[eluser]jedd[/eluser]
[quote author="a cock" date="1252883574"]
This seems straightforward - just a second order by component on your select. What's your current query look like?
[/quote]
... ?
[quote author="kyleect" date="1252887095"]
Jobs are... positions in the company?
[/quote]
This is how I'd see it, but position / role suggests immutability, whereas someone occupying that - their job, say - is an ephemeral state.
That is, people:position is n:1. The reason I asked was because your schema looks broken. And you may be assuming it's perfectly suited to what you are trying to do.
You seem to touch on the nature of position : human relationship in your last paragraph there.

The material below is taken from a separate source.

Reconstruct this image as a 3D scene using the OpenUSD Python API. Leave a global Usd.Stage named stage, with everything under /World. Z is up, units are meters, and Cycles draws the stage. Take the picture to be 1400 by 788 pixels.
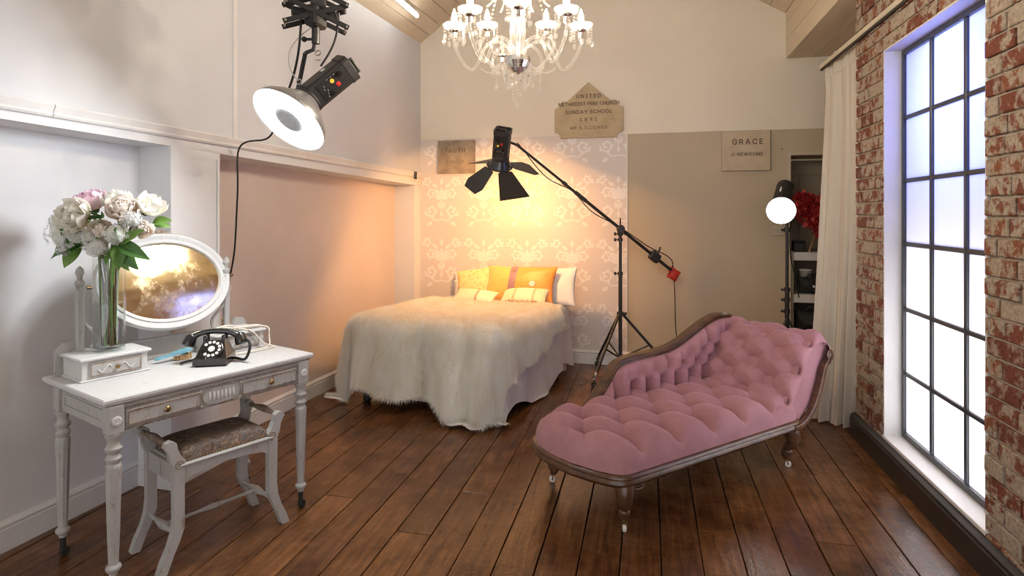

Quote:A resume would be for a single person, I'm not sure I've seen resumes that have more than one person on it.
I didn't see any references to a resume table in the first posting. Is this another table(s), or just the name you're giving to a logical grouping of some of your tables?
Quote:Maybe a simpler example. I have many blog posts, each have a category ID. That is joined with a table that has an id and a category name.
Whilst simpler, it may highlight a point of potential confusion.
To allow for multiple categories, you'd have a blog post table that had no understand of category ID's. You'd have a category table. And you'd have your connecting table that had blog.id and category.id in it.
I'm trying to work out what you're trying to achieve, and what entities and relationships you've set up / assumed so far. You can either spill the whole lot, or let me try to guess bits and then get annoyed when you reveal your intent is different from what I've intuited. No prizes for guessing my preference.